Title: Why does water affect equilibrium?
Post by: purplecinnamon on February 18, 2016, 12:35:26 AM
Hello! So I want to know why adding water to an eqalibrim reaction does change our Q value. This is what my book says:

2 H2O(l)  2 H2(g) + O2(g) .. Kc = [H2]2 [O2]
"Adding H2O(l) will have no effect on the equilibrium because the reactant is a liquid. Notice that the concentration of H2O(l) is not a part of the equilibrium constant expression. Since the concentration of product gases do not change when H2O(l) is added, Q is still equal to K and there is no driving force for the system to change. As long as some liquid is present to establish the equilibrium, adding more will have no effect on the concentration of products."

Any ideas?

Thank you for your time.
Title: Re: Why does water affect equilibrium?
Post by: clinz63 on February 18, 2016, 01:10:02 AM
How do you calculate the concentration of water? Moles of water divided by volume of water? Does this change as the reaction progresses? I think you can safely say it remains constant since the volume changes as the water reacts.
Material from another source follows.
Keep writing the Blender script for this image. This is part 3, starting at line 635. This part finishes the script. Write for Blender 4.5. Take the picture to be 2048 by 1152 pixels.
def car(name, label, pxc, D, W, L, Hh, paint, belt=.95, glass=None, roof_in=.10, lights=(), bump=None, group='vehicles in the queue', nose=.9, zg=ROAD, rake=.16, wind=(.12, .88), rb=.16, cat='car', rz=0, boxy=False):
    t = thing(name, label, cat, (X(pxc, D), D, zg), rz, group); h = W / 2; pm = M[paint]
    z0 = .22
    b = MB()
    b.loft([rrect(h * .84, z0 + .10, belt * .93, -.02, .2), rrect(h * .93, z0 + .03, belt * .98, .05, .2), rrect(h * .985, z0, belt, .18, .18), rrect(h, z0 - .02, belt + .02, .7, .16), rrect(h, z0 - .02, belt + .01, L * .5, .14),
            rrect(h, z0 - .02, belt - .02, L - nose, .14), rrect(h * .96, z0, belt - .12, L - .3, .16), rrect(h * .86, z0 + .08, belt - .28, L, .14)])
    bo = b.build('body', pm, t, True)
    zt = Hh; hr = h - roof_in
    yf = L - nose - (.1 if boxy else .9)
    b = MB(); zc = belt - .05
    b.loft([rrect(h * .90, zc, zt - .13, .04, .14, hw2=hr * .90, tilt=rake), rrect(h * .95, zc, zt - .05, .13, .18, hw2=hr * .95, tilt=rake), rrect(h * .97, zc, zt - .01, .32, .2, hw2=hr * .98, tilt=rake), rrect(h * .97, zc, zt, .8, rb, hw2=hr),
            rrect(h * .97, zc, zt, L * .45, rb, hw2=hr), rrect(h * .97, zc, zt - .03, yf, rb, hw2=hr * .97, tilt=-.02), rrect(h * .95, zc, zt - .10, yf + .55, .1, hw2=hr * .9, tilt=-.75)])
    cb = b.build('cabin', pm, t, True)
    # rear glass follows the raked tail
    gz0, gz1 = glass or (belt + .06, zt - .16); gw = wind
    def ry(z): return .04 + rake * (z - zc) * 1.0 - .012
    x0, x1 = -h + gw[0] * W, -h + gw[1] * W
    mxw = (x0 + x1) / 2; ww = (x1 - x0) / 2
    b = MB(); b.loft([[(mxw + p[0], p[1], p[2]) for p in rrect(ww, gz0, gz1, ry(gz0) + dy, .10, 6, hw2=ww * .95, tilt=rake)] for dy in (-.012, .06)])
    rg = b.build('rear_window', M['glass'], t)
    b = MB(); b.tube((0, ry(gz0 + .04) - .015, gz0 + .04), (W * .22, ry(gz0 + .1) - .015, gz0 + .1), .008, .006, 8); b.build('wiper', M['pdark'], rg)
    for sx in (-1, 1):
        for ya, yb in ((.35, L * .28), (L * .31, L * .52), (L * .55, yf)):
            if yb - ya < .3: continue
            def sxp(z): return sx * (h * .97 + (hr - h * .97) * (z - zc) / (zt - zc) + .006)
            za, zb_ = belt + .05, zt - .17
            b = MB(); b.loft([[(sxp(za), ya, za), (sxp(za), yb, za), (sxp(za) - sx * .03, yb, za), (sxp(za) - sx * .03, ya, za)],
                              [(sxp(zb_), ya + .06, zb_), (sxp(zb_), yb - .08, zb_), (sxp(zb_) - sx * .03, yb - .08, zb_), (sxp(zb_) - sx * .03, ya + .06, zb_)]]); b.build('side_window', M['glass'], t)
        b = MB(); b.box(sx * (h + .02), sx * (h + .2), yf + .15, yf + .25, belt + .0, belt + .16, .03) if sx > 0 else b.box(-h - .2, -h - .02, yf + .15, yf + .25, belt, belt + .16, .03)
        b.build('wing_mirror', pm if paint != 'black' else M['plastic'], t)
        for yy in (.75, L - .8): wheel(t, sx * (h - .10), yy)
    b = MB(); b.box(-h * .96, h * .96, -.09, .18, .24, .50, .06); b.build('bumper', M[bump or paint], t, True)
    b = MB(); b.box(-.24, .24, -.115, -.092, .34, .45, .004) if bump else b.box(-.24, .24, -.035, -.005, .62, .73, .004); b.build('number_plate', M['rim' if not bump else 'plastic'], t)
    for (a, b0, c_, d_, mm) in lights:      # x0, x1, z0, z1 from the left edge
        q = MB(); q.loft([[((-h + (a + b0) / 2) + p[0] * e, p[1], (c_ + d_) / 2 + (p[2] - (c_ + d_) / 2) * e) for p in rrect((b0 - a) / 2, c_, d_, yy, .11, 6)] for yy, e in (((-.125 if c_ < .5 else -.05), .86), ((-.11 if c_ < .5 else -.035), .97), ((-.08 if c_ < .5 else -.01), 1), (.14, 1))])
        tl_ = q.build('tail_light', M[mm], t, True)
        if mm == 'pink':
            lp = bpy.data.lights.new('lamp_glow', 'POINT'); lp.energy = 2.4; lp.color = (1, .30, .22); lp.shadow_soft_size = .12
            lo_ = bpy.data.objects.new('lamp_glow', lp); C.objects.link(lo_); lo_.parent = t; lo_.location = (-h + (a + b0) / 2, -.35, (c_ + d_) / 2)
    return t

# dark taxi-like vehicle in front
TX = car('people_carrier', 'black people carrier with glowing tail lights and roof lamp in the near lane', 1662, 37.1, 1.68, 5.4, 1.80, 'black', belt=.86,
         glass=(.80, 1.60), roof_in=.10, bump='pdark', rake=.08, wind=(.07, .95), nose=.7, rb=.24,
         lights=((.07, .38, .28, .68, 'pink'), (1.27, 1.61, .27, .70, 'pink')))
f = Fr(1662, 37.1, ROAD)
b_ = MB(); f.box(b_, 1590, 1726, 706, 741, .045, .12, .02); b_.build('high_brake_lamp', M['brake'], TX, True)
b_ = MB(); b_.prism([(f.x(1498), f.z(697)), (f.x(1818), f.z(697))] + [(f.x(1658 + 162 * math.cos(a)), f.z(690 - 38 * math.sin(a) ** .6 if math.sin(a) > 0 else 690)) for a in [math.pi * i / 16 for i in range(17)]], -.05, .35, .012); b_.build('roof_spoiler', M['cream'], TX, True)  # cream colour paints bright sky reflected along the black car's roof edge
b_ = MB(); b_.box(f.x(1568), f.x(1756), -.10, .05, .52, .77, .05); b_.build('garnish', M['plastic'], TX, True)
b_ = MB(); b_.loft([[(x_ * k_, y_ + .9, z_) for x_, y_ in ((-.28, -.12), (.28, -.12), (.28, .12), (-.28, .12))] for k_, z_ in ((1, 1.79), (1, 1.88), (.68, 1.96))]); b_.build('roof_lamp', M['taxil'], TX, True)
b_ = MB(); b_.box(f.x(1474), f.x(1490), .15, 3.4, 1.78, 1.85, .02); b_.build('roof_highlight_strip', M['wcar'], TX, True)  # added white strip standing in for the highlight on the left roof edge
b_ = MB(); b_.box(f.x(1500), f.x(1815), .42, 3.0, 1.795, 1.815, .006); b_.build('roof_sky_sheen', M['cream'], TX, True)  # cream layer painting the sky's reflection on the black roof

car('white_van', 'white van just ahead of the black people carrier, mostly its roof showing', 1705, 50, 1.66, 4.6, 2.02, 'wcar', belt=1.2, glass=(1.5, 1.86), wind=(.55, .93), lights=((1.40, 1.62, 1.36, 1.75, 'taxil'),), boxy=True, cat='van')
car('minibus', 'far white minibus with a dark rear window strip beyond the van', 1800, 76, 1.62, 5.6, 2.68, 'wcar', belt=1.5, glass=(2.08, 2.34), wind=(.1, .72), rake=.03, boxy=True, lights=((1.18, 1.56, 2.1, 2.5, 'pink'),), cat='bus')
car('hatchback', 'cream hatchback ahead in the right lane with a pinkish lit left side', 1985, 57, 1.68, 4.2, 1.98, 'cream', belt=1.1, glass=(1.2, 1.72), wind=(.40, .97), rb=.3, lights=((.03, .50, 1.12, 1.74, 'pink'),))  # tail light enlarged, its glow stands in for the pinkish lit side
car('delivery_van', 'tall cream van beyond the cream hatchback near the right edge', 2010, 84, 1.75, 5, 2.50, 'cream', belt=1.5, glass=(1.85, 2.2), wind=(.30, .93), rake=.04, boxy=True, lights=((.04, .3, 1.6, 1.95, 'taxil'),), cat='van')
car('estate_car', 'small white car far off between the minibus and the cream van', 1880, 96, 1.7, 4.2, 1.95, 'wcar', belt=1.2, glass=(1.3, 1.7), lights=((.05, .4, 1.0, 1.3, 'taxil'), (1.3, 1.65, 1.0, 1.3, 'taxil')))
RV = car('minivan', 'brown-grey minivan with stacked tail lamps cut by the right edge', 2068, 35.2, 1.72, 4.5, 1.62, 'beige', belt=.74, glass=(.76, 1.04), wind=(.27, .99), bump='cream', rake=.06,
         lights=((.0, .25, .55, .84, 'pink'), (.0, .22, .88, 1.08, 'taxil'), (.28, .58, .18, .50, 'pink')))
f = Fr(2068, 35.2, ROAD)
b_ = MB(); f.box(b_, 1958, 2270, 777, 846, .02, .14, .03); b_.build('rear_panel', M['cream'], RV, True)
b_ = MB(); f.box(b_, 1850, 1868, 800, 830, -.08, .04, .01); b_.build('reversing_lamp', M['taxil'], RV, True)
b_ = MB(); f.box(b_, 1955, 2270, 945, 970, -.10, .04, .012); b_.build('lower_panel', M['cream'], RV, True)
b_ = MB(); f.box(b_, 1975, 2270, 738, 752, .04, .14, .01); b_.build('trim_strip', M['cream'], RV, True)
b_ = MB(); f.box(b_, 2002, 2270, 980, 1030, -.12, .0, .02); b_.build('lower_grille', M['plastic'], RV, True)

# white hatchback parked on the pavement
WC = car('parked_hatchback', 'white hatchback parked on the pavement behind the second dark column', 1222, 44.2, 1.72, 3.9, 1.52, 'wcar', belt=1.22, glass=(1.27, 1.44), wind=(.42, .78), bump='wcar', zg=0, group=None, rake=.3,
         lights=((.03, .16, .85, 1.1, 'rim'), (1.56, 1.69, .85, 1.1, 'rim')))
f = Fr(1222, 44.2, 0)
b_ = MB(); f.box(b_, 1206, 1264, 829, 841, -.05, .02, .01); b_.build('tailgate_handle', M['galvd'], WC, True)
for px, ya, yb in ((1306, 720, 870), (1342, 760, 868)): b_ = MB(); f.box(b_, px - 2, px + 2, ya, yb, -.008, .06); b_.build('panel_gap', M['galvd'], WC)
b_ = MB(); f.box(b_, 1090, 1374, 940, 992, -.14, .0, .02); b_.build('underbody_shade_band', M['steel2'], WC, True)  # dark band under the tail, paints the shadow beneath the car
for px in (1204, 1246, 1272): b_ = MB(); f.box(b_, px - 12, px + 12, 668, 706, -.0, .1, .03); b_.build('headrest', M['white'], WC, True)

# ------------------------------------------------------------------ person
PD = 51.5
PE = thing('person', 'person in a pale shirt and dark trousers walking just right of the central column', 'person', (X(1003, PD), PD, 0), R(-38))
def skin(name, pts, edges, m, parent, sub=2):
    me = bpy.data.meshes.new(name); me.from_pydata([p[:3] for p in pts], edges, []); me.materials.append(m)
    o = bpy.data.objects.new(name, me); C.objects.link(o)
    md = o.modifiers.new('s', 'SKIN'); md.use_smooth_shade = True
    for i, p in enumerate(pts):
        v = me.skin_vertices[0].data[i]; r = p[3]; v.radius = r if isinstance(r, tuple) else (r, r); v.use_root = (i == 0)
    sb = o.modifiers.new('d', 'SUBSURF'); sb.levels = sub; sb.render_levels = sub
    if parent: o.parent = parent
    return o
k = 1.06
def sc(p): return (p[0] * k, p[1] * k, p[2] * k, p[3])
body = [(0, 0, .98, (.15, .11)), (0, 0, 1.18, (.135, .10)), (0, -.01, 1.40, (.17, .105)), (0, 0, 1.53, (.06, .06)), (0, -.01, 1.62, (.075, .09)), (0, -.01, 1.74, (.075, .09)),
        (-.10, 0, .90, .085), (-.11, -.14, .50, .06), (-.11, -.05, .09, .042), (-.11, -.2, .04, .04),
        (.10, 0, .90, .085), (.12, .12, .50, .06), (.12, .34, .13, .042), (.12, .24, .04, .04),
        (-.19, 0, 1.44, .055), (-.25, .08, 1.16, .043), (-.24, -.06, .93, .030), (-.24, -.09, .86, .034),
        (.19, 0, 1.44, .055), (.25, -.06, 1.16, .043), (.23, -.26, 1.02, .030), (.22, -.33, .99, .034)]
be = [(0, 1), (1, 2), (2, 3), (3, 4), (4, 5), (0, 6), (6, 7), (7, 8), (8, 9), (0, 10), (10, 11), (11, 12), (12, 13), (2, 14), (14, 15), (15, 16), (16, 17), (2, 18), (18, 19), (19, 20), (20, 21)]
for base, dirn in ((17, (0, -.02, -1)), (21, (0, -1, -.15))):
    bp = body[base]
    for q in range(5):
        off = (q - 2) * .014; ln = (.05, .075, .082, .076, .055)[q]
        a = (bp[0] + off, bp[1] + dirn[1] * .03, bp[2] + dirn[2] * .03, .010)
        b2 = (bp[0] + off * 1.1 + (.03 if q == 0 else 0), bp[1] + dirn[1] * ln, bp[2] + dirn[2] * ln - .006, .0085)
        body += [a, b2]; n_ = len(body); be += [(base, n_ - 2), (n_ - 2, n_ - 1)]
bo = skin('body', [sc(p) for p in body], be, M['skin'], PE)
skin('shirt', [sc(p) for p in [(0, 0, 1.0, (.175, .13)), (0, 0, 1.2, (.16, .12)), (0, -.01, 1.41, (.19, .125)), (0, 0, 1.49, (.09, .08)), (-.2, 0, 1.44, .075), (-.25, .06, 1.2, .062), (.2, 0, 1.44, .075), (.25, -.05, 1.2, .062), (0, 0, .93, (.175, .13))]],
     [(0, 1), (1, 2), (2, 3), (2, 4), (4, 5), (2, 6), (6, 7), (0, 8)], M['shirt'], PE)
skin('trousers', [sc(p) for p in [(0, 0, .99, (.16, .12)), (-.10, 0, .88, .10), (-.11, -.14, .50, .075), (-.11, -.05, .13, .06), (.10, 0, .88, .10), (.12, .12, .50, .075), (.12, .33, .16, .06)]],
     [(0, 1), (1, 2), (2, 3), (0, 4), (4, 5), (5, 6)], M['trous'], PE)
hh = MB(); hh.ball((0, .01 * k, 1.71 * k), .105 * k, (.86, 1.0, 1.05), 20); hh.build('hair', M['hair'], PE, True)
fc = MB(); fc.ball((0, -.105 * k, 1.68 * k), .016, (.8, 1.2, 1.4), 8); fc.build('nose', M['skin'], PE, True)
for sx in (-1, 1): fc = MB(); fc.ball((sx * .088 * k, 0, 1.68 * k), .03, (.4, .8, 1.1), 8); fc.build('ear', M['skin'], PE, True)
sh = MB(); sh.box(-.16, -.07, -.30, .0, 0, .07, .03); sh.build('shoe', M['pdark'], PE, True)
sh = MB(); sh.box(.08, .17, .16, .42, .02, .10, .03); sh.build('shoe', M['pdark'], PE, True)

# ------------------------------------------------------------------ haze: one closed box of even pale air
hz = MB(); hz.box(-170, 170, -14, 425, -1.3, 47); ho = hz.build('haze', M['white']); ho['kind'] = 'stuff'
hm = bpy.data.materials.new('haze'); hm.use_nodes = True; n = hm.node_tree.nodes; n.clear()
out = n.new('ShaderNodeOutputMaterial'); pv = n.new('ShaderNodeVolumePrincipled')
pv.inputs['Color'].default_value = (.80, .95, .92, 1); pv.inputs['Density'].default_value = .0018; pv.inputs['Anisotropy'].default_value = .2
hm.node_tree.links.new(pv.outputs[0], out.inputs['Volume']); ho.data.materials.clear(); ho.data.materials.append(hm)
So it doesn't really matter how much water you add since it always has the same concentration.
Title: Re: Why does water affect equilibrium?
Post by: Borek on February 18, 2016, 03:51:23 AM
This is a poorly thought of explanation. Liquid water doesn't occupy whole volume (whole as in volume occupied by products and reactants, reaction mixture), so its concentration is different in different places. Then, the water evaporates, so the reaction equation is in fact

2H2O(g) :lequil: 2H2(g) + O2(g)

In this case it is is general the same situation as with solids - we don't care about their amount, as long as they are present.